Hoje mais comum com pautas ligadas à sociedade, atrelada aos grupos partidários de esquerda, a mistura com o futebol já esteve do outro lado. “Se a gente olhar minuciosamente, quem mais misturou política com futebol antigamente era a direita. Agora que a esquerda começa a querer utilizar o esporte para dialogar com a sociedade, a gente ouve um grito que futebol e política não se misturam”, afirmou.

O historiador ainda destacou que o futebol sempre foi um espaço para os negros se verem dentro da sociedade. “De modo geral, o futebol foi um espaço de ascensão social do negro, e visto por muito tempo como um dos espaços de possibilidade. Os clubes foram dando espaço e os negros foram se vendo. Em termos de visibilidade para crianças negras, o futebol foi muito importante”, disse.

Ele ainda relembra os primeiros movimentos no início dos posicionamentos dos clubes. De acordo com Marcelo, foram os próprios torcedores pediram mais ação nas mensagens de apoio às minorias. Ele ainda cita que, atualmente, nem todos os clubes participam de datas anti-racismo ou da pauta LGBT.

“Eles não se posicionavam nem por questão de marketing. Isso foi aumentando ao longo do tempo”, relembrou. “Posicionamento é importante demais. O futebol entra em 90% das casas do Brasil. E quando o futebol possibilita essas mensagens, é muito importante que muitas delas não são ouvidas quando alguém quer falar sobre homofobia, machismo, xenofobia, questões raciais. Quando é falado através do futebol, mais pessoas ouvem, tentam entender e querem participar do debate”, completou.
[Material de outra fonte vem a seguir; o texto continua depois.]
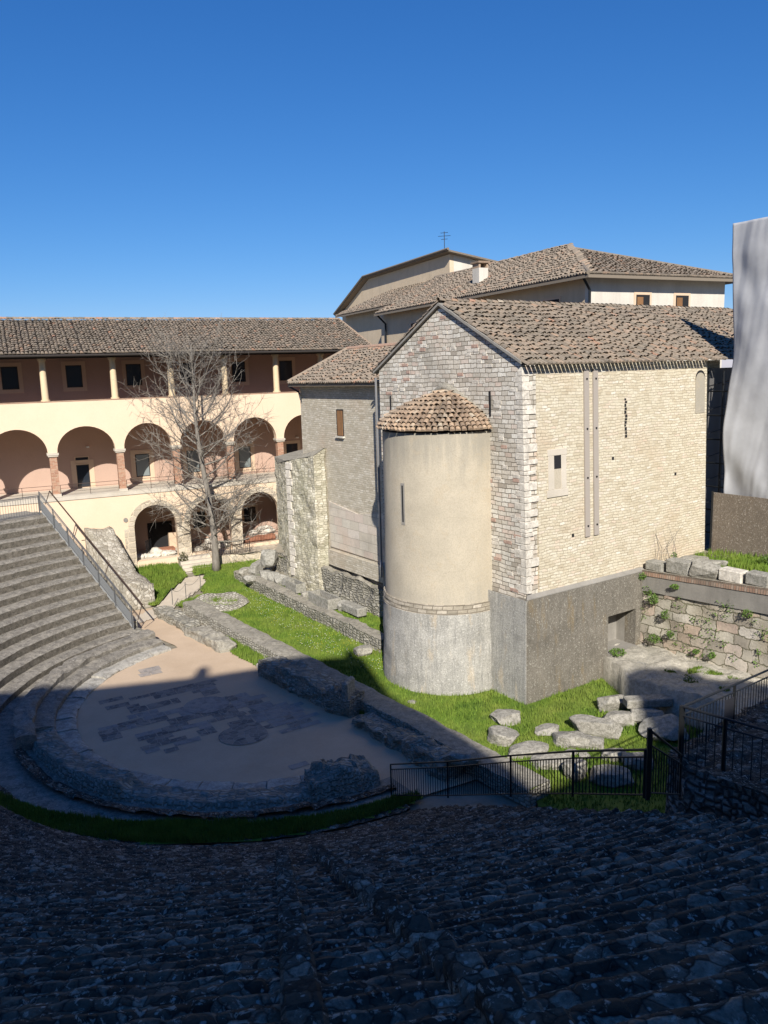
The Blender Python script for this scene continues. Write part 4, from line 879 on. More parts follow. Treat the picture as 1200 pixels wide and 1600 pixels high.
# spandrel wall above the first floor arches: pier zones between z 7.62 and 10.4
arch_wall(S0, S1, 7.62, 10.4, mops, 0, WT, m_lplaster, 'upper_arcade_wall')
for pc in PC:
    p = MB().fbox(FP, pc-.19, pc+.19, .03, WT-.03, 5.2, 7.42).build('brick_pier', m_brick, log)
    MB().fbox(FP, pc-.26, pc+.26, -.04, WT+.04, 7.42, 7.5).fbox(FP, pc-.3, pc+.3, -.07, WT+.07, 7.5, 7.617).build('capital', m_capital, p)
    MB().fbox(FP, pc-.24, pc+.24, -.01, WT+.01, 5.18, 5.34).build('pier_base', m_capital, p)
MB().fbox(FP, S0, S1, -.05, 3.3, 4.95, 5.165).fbox(FP, S0, S1, -.06, .5, 5.166, 5.2).build('gallery_floor', m_capital, log)
MB().fbox(FP, S0, S1, WT, 3.3, 9.15, 9.35).build('gallery_ceiling', m_lin, log)
for (nm, d, z0, z1) in (('ground_gallery_wall', 3.3, -.05, 4.95), ('middle_gallery_wall', 3.3, 5.165, 9.15), ('upper_gallery_wall', 3.3, 9.35, 13.2)):
    MB().fbox(FP, S0, S1, d, d+.3, z0, z1).build(nm, m_lin, log)
MB().fbox(FP, S0, S1, WT, 3.3, .7, .92).build('ground_gallery_floor', m_capital, log)
for s_ in (S0, S1-.3): MB().fbox(FP, s_, s_+.3, WT+.002, 9.3, -.05, 12.8).build('end_wall', m_lplaster, log)
MB().fbox(FP, S0+.3, S1-.3, 9., 9.3, -.05, 12.8).build('back_wall', m_lplaster, log)
for i in range(9):
    s_ = (S0+(i+.5)*3.3)
for s_ in [-11., -7.6, -4.0, -.37, 2.8, 5.95, 9.15, 12.1, 15.0]:
    c = MB(); c.tube([FP(s_, .22, 10.4), FP(s_, .22, 10.52)], .24, 20); c.tube([FP(s_, .22, 10.52), FP(s_, .22, 12.6)], [.185, .16], 20); c.tube([FP(s_, .22, 12.6), FP(s_, .22, 12.72)], .22, 20); c.build('column', m_colr, log)
MB().fbox(FP, S0, S1, .06, .4, 12.72, 12.95).build('roof_beam', m_fascia, log)
MB().fbox(FP, S0, S1, -.03, WT+.03, 10.4, 10.44).build('parapet_cap', m_brick, log)
def window(par, s0, s1, z0, z1, d, pane, fr=.22, nm='window', mull=False):
    f = MB(); 
    for a0, a1, c0, c1 in ((s0-fr, s0, z0-fr, z1+fr), (s1, s1+fr, z0-fr, z1+fr), (s0, s1, z1, z1+fr), (s0, s1, z0-fr, z0)): f.fbox(FP, a0, a1, d-.025, d+.01, c0, c1)
    w_ = f.build(nm, m_trim, par); MB().fbox(FP, s0+.05, s1-.05, d-.006, d+.02, z0+.05, z1-.05).build('pane', pane, w_)
    g = MB(); 
    for a0, a1, c0, c1 in ((s0, s0+.05, z0, z1), (s1-.05, s1, z0, z1), (s0+.05, s1-.05, z1-.05, z1), (s0+.05, s1-.05, z0, z0+.05)): g.fbox(FP, a0, a1, d-.018, d+.02, c0, c1)
    if mull: g.fbox(FP, (s0+s1)/2-.02, (s0+s1)/2+.02, d-.015, d-.006, z0+.05, z1-.05)
    g.build('frame', m_fascia, w_); return w_
for s_ in (-9., -5.6, -2.18, 1.2, 4.42, 7.68, 10.85, 13.9): window(log, s_-.44, s_+.44, 11.12, 12.4, 3.3, m_glass)
window(log, .86, 1.7, 5.55, 6.95, 3.3, m_pglass, .26); window(log, 7.35, 8.15, 5.58, 6.98, 3.3, m_pglass, .26); window(log, 4.0, 4.8, 5.55, 6.95, 3.3, m_pglass, .26); window(log, 10.6, 11.4, 5.55, 6.95, 3.3, m_glass, .2)
dr = window(log, -2.56, -1.84, 5.2, 6.55, 3.3, m_glass, .28, 'door'); window(log, -2.56, -1.84, 6.66, 7.0, 3.3, m_glass, .05, 'transom_window')
window(log, 7.45, 8.25, 2.02, 2.95, 3.3, m_glass, .16); window(log, 4.1, 4.9, 1.95, 3.0, 3.3, m_glass, .16)
MB().fbox(FP, 1.25, 2.75, 3.26, 3.31, .93, 2.6).build('dark_doorway', m_dark, log)
MB().fbox(FP, 2.45, 2.95, 2.9, 3.25, .93, 1.9).build('doorway_jamb', m_trim, log)
for (s_, z_) in ((-1.9, 7.55), (11.3, 7.3)): MB().fbox(FP, s_, s_+.16, 3.1, 3.3, z_, z_+.08).build('wall_lamp', simple('white lamp housing', (.8, .8, .78), .4), log)
# stone facings of ground arcade
for (a, b) in ((-.55, .02), (2.45, 3.22), (5.72, 6.4), (8.8, 9.6)): MB().fbox(FP, a, b, -.035, .0, .4, 3.05 if a > 0 else 2.95).build('stone_pier', m_stonep, log)
for (a, b, zb, zs, zcr) in gops[:3]:
    th = np.linspace(PI, 0, 19); mb = MB(); wv = .34; ext = .035
    for i in range(18):
        def pt(t, k, d): return FP((a+b)/2+((b-a)/2+k)*math.cos(t), d, zs+((zcr-zs)+k)*math.sin(t))
        q = [pt(th[i], 0, -ext), pt(th[i+1], 0, -ext), pt(th[i+1], wv, -ext), pt(th[i], wv, -ext)]; mb.prism(q, fu*(ext-.001))
    mb.build('archivolt', m_stonep if a > 0 else m_quoin, log)
for (s_, z_) in ((-.42, 3.5), (6.05, 3.55)): MB().tube([FP(s_, -.04, z_), FP(s_, .0, z_)], .13, 12).build('stone_roundel', m_conc, log)
pp = MB(); pp.tube([FP(-2.9, -.02, 2.6), FP(-.95, -.02, 2.62), FP(-.95, -.02, 1.5)], .015, 5); pp.build('conduit', m_iron, log)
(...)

Qual é o primeiro passo para deixar o debate nos clubes ainda mais democráticos?

De acordo com Marcelo Carvalho, “o futebol é o retrato fiel da sociedade brasileira”. “Temos empresas no Brasil onde os donos são, em 99% dos casos delas, são brancos. Se sair das empresas e for para os clubes, verá o mesmo cenário. Na grande maioria, são famílias brancas e poderosos que dividem o poder por anos, mesmo em clubes grandes”, destacou.

“O primeiro passo é a gente conseguir tornar o conselho dos clubes mais diversos, para que a gente consiga pensar com uma cara diferente dessa hétero, branco e cis. Isso só será quebrado quando colocarem pessoas negras, mulheres e LGBTs”, destacou o historiador.